CroniCuca 4: Codo a codo entre los indios.
Por un día dejamos de ser los cómodos pasajeros del auto, y nos
aventuramos a un viaje en camello por las dunas para ver la puesta del sol
sobre el desierto de Thar. Es bueno sentirse como Lawrence de Arabia, aunque
sea en sus tiernos comienzos. Mi camello estaba disconforme con su cincha y no
hacía más que protestar cada vez que tenía que arrodillarse, y mi marido, ni
lerdo ni perezoso, interpretó que no hay cabalgadura que no se parezca a su
amo. Es verdad que suelo protestar, pero también disfruto enormemente y creo
que el camello, no.
En Jodhpur visitamos el Fuerte Mehrangarh, una clara muestra de la capacidad para poner en valor un monumento histórico desde una gestión privada. Claro que su dueño sigue siendo el Marajá que sucedió a su padre a los 4 años. A pesar de que en la nueva India su título no tiene el valor de antaño, aún puede pensar en grande, usarlo socialmente y jugar por el mundo con su equipo de Polo. ¡Muy buena profesión esta de marajá!

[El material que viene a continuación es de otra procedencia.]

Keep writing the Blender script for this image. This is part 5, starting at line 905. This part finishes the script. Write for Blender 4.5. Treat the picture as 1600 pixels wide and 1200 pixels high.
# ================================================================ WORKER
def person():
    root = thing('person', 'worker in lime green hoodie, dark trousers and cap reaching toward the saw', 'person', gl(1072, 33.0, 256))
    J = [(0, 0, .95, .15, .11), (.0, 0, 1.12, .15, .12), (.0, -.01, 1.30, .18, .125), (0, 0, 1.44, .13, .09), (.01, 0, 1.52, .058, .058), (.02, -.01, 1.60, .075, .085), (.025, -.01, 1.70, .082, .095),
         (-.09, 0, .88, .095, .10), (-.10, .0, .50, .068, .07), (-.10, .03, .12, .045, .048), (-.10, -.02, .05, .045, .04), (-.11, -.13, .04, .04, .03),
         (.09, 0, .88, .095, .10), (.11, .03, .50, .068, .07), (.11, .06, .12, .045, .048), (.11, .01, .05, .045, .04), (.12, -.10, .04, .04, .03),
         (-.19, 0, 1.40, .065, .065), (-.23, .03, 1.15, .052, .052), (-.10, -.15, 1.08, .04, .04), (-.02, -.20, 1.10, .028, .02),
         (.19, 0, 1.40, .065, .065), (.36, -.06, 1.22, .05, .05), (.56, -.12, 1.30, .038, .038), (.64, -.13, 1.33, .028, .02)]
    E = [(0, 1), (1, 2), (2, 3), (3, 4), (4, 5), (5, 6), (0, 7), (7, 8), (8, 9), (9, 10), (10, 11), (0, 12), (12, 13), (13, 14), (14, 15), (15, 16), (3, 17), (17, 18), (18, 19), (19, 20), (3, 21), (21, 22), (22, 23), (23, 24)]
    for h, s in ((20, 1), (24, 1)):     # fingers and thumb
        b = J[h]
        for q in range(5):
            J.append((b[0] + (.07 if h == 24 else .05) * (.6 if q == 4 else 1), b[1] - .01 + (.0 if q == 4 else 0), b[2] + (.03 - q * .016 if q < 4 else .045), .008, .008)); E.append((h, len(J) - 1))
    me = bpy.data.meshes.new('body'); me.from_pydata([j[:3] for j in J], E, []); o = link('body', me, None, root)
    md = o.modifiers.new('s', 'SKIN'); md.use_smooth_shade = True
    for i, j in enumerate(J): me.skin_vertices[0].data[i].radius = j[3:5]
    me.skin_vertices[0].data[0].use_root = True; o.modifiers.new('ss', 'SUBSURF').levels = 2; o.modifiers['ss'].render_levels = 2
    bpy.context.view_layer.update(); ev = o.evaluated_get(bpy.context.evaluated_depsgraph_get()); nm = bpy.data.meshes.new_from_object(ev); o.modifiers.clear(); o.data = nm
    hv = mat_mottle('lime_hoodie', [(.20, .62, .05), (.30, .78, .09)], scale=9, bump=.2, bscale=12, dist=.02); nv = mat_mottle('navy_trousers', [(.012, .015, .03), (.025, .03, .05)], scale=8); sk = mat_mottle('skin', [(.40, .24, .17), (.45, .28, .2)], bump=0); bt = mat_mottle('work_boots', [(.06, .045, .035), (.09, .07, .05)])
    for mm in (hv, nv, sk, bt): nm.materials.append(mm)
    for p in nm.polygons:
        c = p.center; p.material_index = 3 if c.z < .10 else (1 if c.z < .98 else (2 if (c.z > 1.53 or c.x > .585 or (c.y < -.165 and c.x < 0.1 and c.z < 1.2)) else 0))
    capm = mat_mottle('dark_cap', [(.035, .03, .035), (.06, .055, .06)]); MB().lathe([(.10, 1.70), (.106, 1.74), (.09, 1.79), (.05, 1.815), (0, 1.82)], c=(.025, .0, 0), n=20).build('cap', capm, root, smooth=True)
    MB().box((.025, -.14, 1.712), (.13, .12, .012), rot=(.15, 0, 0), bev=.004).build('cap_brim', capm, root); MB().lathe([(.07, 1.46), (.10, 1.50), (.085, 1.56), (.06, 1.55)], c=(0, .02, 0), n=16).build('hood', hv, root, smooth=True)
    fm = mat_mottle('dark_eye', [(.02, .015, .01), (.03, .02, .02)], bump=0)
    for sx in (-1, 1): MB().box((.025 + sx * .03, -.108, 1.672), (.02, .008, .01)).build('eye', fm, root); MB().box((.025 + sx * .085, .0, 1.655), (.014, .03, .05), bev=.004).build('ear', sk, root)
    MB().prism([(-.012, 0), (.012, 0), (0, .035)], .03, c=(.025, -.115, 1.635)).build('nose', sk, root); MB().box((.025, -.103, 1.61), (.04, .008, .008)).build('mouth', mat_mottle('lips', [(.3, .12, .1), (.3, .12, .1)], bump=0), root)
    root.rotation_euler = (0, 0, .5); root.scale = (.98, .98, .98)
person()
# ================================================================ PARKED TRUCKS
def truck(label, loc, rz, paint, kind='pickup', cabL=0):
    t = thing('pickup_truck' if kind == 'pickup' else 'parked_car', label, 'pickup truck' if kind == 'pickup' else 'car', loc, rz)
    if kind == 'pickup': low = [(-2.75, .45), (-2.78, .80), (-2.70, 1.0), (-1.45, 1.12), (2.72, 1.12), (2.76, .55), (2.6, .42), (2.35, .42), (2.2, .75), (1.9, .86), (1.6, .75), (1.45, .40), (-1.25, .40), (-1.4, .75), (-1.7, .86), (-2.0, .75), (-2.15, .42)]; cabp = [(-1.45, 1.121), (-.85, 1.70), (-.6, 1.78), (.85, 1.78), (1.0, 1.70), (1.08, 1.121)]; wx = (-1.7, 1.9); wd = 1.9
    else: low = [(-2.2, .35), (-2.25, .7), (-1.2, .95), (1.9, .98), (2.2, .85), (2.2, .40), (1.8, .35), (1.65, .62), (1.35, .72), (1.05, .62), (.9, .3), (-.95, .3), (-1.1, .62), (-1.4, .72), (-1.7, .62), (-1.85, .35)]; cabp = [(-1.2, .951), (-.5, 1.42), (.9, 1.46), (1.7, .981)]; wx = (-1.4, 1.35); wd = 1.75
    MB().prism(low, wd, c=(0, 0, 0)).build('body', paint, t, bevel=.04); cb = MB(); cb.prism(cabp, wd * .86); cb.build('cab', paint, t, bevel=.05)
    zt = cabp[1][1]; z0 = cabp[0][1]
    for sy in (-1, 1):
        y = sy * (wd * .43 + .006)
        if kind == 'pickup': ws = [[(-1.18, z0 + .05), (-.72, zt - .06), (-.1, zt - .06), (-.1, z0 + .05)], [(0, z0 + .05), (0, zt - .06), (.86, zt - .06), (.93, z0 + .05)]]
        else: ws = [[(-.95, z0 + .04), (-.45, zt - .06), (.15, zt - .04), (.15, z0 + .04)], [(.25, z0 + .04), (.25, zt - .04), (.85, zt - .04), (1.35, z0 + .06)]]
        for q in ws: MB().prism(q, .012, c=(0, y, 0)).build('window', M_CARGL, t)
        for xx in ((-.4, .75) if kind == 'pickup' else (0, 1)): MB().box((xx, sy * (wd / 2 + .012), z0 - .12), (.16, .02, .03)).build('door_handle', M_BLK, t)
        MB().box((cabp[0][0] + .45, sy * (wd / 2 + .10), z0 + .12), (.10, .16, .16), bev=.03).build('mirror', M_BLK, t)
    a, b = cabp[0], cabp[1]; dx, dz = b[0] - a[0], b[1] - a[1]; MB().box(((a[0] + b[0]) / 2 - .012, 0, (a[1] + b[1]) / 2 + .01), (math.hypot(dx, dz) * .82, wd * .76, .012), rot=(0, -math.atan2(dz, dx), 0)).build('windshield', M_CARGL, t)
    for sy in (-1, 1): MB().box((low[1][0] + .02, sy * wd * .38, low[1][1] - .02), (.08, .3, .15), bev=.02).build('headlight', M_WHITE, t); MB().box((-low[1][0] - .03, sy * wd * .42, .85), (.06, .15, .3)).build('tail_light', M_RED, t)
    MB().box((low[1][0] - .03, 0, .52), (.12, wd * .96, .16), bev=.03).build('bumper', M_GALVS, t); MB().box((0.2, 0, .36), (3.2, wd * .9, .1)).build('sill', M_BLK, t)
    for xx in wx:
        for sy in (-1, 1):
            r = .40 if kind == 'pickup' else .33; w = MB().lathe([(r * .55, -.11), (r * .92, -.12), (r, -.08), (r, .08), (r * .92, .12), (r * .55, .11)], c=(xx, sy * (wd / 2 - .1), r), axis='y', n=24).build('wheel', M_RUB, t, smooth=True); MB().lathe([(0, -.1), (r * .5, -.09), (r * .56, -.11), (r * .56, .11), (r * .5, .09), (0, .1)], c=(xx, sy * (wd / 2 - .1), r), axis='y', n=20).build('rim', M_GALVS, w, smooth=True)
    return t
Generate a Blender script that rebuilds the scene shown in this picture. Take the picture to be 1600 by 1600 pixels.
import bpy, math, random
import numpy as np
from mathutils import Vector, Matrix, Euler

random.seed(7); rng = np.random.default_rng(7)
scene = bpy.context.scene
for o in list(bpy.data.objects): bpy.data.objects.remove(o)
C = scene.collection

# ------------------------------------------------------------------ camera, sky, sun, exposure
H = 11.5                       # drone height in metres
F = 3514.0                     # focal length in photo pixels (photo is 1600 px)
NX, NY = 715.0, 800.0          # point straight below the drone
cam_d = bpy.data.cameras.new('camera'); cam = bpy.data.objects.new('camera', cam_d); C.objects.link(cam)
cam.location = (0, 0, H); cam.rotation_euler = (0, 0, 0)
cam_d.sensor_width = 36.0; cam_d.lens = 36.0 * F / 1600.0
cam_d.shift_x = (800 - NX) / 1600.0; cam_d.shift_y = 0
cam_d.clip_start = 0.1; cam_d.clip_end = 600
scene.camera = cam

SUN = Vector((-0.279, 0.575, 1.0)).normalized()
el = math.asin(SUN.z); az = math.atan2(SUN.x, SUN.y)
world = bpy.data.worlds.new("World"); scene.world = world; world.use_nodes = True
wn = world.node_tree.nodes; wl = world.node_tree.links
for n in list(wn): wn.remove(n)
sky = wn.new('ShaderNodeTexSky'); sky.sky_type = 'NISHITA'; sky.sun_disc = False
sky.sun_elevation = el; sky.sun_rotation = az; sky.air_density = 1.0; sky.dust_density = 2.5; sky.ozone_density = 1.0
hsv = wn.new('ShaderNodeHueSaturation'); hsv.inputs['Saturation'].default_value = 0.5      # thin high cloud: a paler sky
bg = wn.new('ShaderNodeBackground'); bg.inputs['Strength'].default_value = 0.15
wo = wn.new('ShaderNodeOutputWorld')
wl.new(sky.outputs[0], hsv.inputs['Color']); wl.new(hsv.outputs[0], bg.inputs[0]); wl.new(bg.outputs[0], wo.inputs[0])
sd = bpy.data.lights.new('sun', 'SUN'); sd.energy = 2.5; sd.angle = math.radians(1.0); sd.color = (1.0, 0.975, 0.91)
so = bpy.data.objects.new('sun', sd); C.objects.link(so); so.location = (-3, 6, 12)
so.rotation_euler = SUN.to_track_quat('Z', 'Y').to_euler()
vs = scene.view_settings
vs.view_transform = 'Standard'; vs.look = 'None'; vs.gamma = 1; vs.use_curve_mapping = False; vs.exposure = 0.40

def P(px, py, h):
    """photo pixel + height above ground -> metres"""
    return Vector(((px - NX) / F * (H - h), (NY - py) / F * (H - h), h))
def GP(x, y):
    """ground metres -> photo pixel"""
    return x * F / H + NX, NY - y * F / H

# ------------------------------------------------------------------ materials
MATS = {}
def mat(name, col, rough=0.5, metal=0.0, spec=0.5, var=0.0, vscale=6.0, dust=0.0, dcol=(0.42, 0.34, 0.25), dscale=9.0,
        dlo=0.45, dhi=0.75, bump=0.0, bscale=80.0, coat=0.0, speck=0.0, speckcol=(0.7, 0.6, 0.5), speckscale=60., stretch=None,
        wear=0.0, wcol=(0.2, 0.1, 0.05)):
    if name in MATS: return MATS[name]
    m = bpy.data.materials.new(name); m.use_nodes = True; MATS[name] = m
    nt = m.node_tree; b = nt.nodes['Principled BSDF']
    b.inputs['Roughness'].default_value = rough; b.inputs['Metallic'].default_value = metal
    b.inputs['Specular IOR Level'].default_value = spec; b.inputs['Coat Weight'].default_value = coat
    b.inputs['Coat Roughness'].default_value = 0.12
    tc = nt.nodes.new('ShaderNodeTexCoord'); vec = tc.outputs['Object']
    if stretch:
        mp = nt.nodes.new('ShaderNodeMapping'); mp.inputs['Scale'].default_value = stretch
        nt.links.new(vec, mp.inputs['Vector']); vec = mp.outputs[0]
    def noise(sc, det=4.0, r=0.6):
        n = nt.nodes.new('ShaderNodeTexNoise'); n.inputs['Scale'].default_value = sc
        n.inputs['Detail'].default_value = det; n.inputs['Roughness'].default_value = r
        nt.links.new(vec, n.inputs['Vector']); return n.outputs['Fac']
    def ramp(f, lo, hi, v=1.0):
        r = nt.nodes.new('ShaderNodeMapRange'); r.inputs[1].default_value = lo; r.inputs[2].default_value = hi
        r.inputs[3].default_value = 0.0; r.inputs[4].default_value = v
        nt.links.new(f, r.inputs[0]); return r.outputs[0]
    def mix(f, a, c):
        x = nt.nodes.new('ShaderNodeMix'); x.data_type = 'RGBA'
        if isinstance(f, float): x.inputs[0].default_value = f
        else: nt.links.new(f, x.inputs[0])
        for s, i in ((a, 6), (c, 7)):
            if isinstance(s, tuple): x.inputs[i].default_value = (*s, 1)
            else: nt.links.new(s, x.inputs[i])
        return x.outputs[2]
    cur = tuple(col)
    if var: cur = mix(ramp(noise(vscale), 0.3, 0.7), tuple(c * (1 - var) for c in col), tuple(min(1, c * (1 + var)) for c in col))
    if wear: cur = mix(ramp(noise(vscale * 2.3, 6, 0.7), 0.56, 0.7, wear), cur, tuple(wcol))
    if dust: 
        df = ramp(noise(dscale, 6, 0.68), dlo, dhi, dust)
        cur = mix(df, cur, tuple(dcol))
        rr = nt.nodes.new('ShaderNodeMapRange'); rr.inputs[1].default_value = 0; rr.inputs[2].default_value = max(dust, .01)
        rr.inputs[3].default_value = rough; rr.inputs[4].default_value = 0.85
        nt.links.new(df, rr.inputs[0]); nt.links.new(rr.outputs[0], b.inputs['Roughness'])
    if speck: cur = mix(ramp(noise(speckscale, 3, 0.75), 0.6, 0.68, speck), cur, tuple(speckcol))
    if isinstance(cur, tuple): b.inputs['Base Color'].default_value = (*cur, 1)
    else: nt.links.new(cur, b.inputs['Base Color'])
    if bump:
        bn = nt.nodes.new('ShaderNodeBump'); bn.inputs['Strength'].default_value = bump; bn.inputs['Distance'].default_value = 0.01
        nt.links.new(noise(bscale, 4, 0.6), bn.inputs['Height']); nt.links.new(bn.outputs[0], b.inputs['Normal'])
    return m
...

Visitar el mercado de las especias
fue una deliciosa experiencia. Meter la nariz en diferentes tipos de té, de
curry y de condimentos novedosos fue algo extraordinario. Después de saborear
alguno que otro rico té, dejamos el mercado borrachos de perfumes exóticos y
cargados de bolsas de seda bien anudadas, en las que nos entregaron nuestras
compras como una preciosa carga. Así son en India, la basura en la calle y la
sutileza en lo que aman. También son feroces comerciantes y, cuando nos vimos
sumergidos en telas, chales y acolchados, dando vueltas de una sala a otra para
terminar en el lugar por el que entramos, tuvimos la impresión de haber estado
en una callecita de la que se baja con varias rupias menos y algún paquete de
más.
Los indios aman la música; hay músicos con tambores por todas partes, y con los primeros sonidos se arma el baile. Hombres y mujeres de todas las edades se mueven y tararean la música tradicional y, cuando a los tambores se les suma alguna trompeta, suena como si ejecutara toda una orquesta.
Olvidaba contar una de las mayores pruebas del encanto que este país ejerce sobre mí. La tuve en nuestro primer día en Rajastán cuando, derribando prejuicios y aprensiones, comí una especie de empanada de papa llamada "samosa" que vendían en la calle, usando como servilleta una hoja de diario prolijamente cortada y ensartada en un gancho de alambre, que más que servilletero, parecía una guirnalda.
Nos gustó mucho, sobrevivimos y lo volvimos a hacer.
Los indios tienen la sonrisa pronta, y es suficiente que nos crucemos varias veces en algún lugar para que terminemos saludándonos como buenos vecinos. Fue así como en la visita a un deslumbrante templo jainista en Ranakpur, varias señoras con las que habíamos intercambiado saludos me mandaron decir, con una joven que hablaba inglés, que venían observando cuánto disfrutaba yo de su cultura y que se sentían felices por ello. ¡¡¡¡¡Me emocionó!!!!!
No sé por qué razón la India no me resulta un país extraño y algunas veces lo siento tan familiar que me asombra.